16, Protecting the wealthy, the privileged, the powerful. I see plenty of entertainers from the past have been in court – but not so many party colleague that perhaps frequented Dolphin Square. A cynical person might suggest we’re being offered these entertainers as a decoy. I also see plenty of bankers are still free to wander the streets after wrecking our economy, you’re still friends with them and blame Labour for their wrongdoing. Why are these bankers are not in prison? And why do those in desperate need who wrongly make benefit claims find themselves in prison but not former education secretaries who refurnish their kitchen(s) at our expense? On rule for one, eh?

17, The failure to make the likes of Vodafone pay the billions owed in taxes.

18, Closing libraries. What the actual fuck? Why not just go the whole way and burn books at torchlight parades?

I could list many more, but if I don’t put the shopping in the fridge soon some of it may spoil. And so that will do for now. I’m also a bit cross, so I’d rather go have a wagon wheel and some Fanta than bang my head against this uncaring brick wall any longer.

Mr Letwin, I would never ever vote for you or any of your party. You are the enemy of decency and fairness, your party has attacked and vilified the poor, made the poor hungry and sick, made the sick homeless and driven people to their deaths with your selfishness. The policies of your government since 2010 were an all-out war on the most desperate and needy people in our society, the people without a voice, all so you could hoard wealth for rich pensioners, non-doms and your corporate friends.

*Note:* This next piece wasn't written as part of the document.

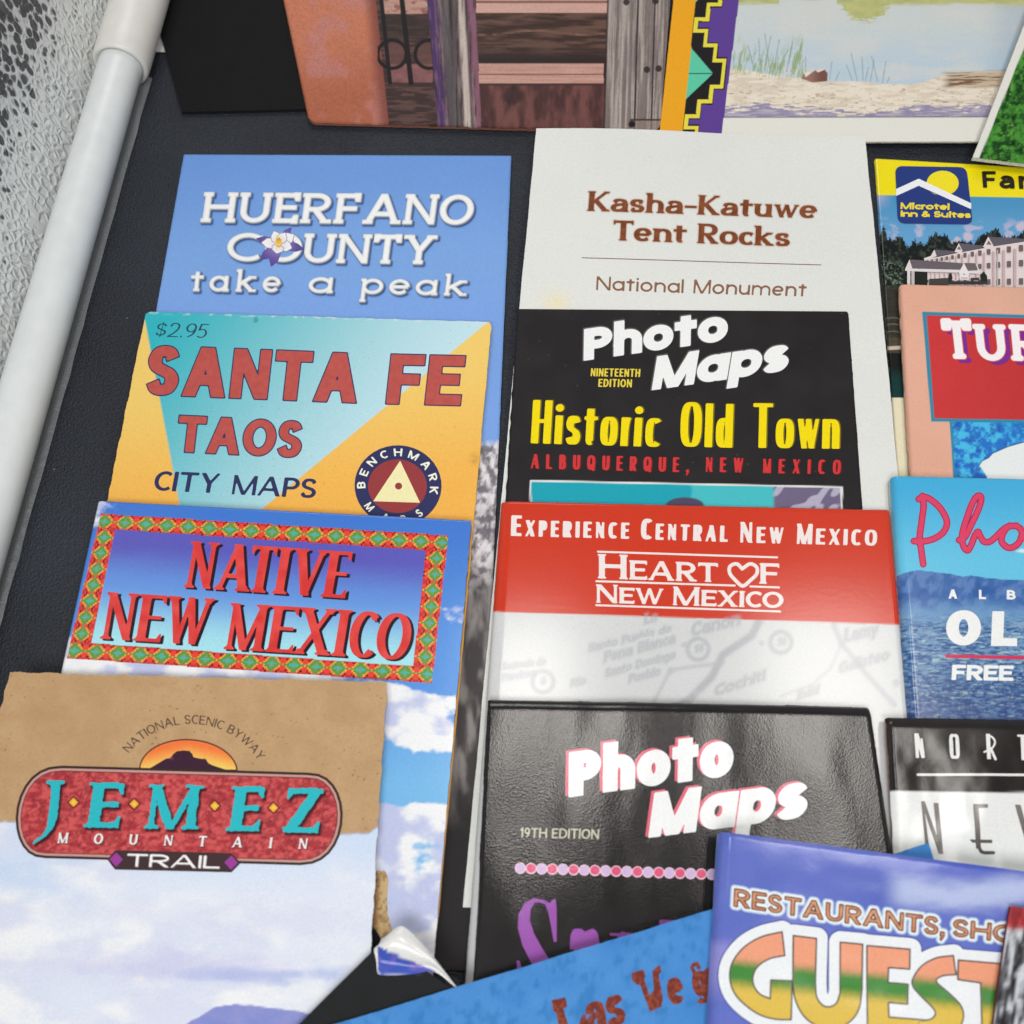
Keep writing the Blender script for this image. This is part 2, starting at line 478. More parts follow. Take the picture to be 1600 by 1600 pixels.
        if 'K' in f and st['beak']:
            p = Q[0]; bl = st['beak']; tk = st['serif'][1]
            out.append(([(p[0] + tk * .6, p[1] - bl * .7), (p[0] + tk * .6, min(xh, p[1] + bl * .8)), (p[0] - tk * .4, min(xh, p[1] + bl * .8)), (p[0] - tk * .8, p[1])], None, None))
            if ch in 'Ss':
                p = Q[-1]
                out.append(([(p[0] - tk * .6, p[1] + bl * .7), (p[0] - tk * .6, max(0, p[1] - bl * .8)), (p[0] + tk * .4, max(0, p[1] - bl * .8)), (p[0] + tk * .8, p[1])], None, None))
    return iw + sx, out

def text_sdf(s, st, target, cell, margin):
    """signed-distance grid of a line of text, target = its width in cap heights"""
    chars = []
    for ch in s:
        sc = 1.0
        if ch == '|':
            continue
        if st['sc'] and ch.islower(): ch = ch.upper(); sc = st['sc']
        if st['one'] and ch in 'at': ch = {'a': 'ä', 't': 'ť'}[ch]
        chars.append((ch, sc))
    def measure(ws, track):
        tot = 0.0; cache = {}
        for k, (ch, sc) in enumerate(chars):
            if ch == ' ': tot += st['space'] * ws + track; continue
            if ch not in cache:
                w, shp = glyph_shapes(ch, st, ws)
                xs = [p[0] for a, b, c in shp for p in a]
                cache[ch] = (min(xs) - st['rnd'], max(xs) + st['rnd'])
            a, b = cache[ch]
            tot += (b - a) * sc + track + st['gap'].get(ch, 0)
        return tot - track - st['gap'].get(chars[-1][0], 0), cache
    track = st['track']
    if st['ws']:
        ws = st['ws']; n = len(chars) - 1
        track = (target - measure(ws, 0.0)[0]) / max(n, 1)
    else:
        lo_, hi_ = .1, 8.0
        for _ in range(22):
            ws = (lo_ + hi_) / 2
            if measure(ws, track)[0] < target: lo_ = ws
            else: hi_ = ws
        if set(c for c, s_ in chars) <= set('Iil'): ws = 1
    box = measure(ws, track)[1]
    x = 0.0
    H0, H1 = -margin - st['desc'] - .05, 1.0 + margin + .05
    if st['asc'] > 1: H1 += st['asc'] - 1
    gx = np.arange(-margin, target + margin + cell + .3, cell)
    gy = np.arange(H0, H1 + cell, cell)
    D = np.full((len(gy), len(gx)), 9.0)
    for ch, sc in chars:
        if ch == ' ': x += st['space'] * ws + track; continue
        w, shp = glyph_shapes(ch, st, ws)
        bx0, bx1 = box[ch]
        x -= bx0 * sc; w = bx1
        i0 = max(0, int((x - .25 - margin - gx[0]) / cell)); i1 = min(len(gx), int((x + w * sc + .25 + margin - gx[0]) / cell) + 2)
        X, Y = np.meshgrid((gx[i0:i1] - x) / sc, gy / sc)
        d = np.full(X.shape, 9.0)
        for a, b, clip in shp:
            q = poly_sd(X, Y, a)
            if b is not None: q = np.maximum(q, -poly_sd(X, Y, b))
            if clip: q = np.maximum(q, np.maximum(clip[0] - Y, Y - clip[1]))
            d = np.minimum(d, q)
        D[:, i0:i1] = np.minimum(D[:, i0:i1], (d - st['rnd']) * sc)
        x += w * sc + track + st['gap'].get(ch, 0)
    if st['rough']:
        X, Y = np.meshgrid(gx, gy)
        D = D + (fbm(X * 13, Y * 13, 3, 5) - .5) * st['rough']
    return gx, gy, D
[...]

When children arrive at school hungry and without warm clothing there is something very sick at the top of our society. I am not a party loyalist – I haven’t even decided where my vote will go in May – but one thing is clear, it will never go to those who abuse the weakest members of our society. My late mother brought me up to believe in decency and kindness – and I am not one of those people who can stomach the cognitive dissonance of kneeling on a Sunday but voting to harm the poor on a Thursday.